> On Jul 29, 9:02 am, "howdo...@gmail.com" <howdo...@gmail.com> wrote:
>
[quoted text clipped - 67 lines]
>
> -- Jim
Jim - Agreed.
As you note, "lifequake" is not a common word and is a poor choice for
TOEFL test. Command of more traditional academic words and effective
transitions if more important on TOEFL tests than using hip slang
terms.
I've lived in several countries, and traveled to over 35 countries.
Earthquakes, unfortunately, plague a large percentage of the earth.
I'm not sure how many people will have difficulty making the mental
jump from "earthquake" to "lifequake", but the value of the word was
shown this week in Los Angeles.
We had a very publicized, far too publicized 5.4 earthquake that led
to zero deaths, very few injuries, and almost no property damage
despite an hour of live CNN coverage. This jolt was an earthquake, not
a lifequake!
I've used that line, generating many smiles, nods, and laughs during
the last 50 hours. Lifequake is a very practical term in earthquake
zones.
Eric
Jim Karatassos - 22 Aug 2008 11:30 GMT
On Jul 31, 3:21 pm, "howdo...@gmail.com" <howdo...@gmail.com> wrote:
<SNIP>
> I've lived in several countries, and traveled to over 35 countries.
> Earthquakes, unfortunately, plague a large percentage of the earth.
> I'm not sure how many people will have difficulty making the mental
> jump from "earthquake" to "lifequake", but the value of the word was
> shown this week in Los Angeles.
Eric,
You've missed my point, but I doubt you're big on phenomenology, and
who is, really?
Once again, few English native speakers live in active earthquake
zones, and almost none have experienced the peculiar reality of a
major earthquake. The West Coast of the United States is the only
heavily-populated English-speaking area located in an earthquake zone.
People in LA might understand, but make that joke in London or New
York and others really wouldn't, although I'm certain many would
obligatorily smile at your attempt at wordplay.
This is a map of world earthquake zones:
http://www.scarborough.k12.me.us/wis/teachers/dtewhey/webquest/nature/earthquakes.htm
Living through a major earthquake tends to destroy certain unconscious
assumptions in your head, chief among them being that the "ground" is
immovable and that feeling it firm below your feet is a sensation that
will never change. Experiencing the uncompromising reality that the
ground is not exactly what you take it to be is what's so frightening
about an earthquake for many people, not, in most cases in the
developed world, its tangible effects on life and property. That's
exactly why you had an hour of live coverage on CNN for a 5.4 and a
few busted windows. In Toyko or Athens, you'd get a bored epicenter
announcement in ten minutes, and then nothing.
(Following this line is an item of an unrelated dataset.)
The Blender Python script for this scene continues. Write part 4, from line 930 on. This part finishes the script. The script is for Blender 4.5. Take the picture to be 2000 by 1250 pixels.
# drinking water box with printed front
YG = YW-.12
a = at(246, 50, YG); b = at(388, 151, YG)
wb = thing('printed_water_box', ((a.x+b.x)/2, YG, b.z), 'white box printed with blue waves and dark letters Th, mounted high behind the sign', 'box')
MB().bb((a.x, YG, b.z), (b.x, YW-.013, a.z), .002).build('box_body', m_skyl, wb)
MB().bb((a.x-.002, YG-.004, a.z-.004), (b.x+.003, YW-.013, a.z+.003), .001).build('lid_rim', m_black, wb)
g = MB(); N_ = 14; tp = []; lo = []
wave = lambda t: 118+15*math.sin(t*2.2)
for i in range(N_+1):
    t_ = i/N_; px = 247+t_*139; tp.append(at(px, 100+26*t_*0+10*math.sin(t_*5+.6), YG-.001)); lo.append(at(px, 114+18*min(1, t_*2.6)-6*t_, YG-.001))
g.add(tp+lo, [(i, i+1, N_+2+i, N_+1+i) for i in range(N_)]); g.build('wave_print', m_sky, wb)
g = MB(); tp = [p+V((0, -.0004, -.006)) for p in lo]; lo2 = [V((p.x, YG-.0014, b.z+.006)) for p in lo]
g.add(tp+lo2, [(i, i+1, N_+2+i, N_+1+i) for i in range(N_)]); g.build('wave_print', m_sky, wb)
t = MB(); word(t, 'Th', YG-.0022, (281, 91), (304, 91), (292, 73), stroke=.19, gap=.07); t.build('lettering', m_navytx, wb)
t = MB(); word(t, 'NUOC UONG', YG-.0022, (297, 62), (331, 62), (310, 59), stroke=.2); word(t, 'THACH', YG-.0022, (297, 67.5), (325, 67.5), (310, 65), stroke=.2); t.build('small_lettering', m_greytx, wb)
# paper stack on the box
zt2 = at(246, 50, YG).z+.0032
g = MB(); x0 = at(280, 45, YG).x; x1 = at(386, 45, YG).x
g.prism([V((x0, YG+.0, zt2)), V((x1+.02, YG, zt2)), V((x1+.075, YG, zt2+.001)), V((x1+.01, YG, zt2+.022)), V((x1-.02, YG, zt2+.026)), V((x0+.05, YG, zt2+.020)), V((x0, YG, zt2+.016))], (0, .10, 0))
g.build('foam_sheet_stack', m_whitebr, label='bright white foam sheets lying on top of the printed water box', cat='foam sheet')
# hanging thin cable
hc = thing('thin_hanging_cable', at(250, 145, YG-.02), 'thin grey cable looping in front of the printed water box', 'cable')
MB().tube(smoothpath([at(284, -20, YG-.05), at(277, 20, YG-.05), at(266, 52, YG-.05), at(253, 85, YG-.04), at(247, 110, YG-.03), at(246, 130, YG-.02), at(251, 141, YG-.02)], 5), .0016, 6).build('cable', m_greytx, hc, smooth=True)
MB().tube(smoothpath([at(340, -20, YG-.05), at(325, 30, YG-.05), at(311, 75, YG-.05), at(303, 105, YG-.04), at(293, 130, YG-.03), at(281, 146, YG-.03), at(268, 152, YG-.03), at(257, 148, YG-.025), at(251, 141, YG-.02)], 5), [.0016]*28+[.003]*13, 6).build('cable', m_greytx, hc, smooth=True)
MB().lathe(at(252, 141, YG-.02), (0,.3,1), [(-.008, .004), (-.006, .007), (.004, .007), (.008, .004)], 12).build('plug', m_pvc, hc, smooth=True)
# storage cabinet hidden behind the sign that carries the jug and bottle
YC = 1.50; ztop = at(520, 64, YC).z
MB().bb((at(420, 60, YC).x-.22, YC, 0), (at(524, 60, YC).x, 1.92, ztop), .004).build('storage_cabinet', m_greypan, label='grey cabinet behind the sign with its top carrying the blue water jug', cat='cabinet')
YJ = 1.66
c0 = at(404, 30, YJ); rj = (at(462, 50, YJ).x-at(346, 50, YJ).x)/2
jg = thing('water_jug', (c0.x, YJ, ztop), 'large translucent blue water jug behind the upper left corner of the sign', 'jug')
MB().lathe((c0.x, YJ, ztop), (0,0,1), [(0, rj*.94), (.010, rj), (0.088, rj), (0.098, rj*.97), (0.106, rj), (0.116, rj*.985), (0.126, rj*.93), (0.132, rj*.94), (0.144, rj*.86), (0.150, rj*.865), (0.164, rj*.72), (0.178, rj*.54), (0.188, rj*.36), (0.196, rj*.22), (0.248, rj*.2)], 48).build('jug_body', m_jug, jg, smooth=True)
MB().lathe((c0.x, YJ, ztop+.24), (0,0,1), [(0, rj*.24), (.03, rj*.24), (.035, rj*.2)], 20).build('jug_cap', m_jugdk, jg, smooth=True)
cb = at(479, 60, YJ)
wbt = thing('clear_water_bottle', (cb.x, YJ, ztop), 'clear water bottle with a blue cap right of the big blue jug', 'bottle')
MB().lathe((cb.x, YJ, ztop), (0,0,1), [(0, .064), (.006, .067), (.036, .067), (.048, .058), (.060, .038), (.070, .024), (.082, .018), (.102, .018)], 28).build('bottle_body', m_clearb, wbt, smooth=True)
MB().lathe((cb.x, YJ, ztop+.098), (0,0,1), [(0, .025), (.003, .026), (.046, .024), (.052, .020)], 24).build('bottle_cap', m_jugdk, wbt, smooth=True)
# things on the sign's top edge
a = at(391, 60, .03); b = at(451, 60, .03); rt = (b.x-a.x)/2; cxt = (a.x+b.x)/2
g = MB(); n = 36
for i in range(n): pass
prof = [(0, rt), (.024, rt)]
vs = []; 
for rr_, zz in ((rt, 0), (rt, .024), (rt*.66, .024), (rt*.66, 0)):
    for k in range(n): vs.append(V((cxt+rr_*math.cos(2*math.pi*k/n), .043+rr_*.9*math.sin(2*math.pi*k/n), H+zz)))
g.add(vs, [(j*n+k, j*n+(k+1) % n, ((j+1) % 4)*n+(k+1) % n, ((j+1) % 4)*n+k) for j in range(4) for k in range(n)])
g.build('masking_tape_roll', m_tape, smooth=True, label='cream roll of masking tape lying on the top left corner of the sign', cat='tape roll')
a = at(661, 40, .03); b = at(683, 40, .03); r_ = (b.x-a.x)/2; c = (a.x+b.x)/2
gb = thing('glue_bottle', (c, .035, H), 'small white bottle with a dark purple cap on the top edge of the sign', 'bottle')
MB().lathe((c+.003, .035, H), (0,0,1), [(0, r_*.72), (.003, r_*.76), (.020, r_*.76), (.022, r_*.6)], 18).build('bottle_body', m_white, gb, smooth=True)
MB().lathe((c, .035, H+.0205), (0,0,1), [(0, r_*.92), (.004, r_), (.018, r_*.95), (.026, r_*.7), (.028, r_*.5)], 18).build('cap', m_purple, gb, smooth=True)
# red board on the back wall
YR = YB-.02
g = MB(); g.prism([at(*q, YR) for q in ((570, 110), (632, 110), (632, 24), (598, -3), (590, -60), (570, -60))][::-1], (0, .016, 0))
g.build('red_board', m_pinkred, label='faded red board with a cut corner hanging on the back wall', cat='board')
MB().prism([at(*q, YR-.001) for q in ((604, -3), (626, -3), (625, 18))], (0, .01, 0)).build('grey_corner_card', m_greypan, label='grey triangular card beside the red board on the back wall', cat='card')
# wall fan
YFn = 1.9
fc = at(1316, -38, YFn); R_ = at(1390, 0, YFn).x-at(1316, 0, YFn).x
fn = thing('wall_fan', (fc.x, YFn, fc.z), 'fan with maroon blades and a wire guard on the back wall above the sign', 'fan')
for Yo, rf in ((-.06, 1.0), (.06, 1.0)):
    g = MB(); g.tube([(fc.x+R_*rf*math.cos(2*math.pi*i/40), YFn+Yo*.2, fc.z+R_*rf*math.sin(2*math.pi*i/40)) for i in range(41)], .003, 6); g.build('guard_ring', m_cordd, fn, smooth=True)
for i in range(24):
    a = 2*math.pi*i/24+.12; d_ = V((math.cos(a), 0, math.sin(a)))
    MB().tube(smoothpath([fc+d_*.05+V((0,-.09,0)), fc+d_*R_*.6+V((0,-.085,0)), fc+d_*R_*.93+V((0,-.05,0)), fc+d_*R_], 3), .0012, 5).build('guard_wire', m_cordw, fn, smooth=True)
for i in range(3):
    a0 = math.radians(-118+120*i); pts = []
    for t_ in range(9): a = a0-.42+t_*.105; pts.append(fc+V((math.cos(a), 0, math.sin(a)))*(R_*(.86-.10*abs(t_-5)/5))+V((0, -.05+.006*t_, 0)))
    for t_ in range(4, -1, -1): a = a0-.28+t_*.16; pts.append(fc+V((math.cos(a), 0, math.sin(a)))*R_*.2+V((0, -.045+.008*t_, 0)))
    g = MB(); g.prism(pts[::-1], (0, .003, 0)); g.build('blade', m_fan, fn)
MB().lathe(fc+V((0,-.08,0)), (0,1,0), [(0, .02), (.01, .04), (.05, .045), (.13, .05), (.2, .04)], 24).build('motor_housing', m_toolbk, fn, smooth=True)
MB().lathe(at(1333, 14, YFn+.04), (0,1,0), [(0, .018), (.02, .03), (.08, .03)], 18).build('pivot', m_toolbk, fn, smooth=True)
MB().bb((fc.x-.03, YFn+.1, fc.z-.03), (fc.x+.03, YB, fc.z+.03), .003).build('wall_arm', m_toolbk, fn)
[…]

The realities of living in those zones: you are unusually sensitive to
vibrations, you spend plenty of time watching hanging lighting
fixtures, you worry about the placement of natural gas lines in your
area, you have an earthquake kit near the door in your home, and every
time you feel even a small quake you wonder where the epicenter
was...most English-language native speakers have no idea what this is
like, or what it does to your head over the course of a lifetime.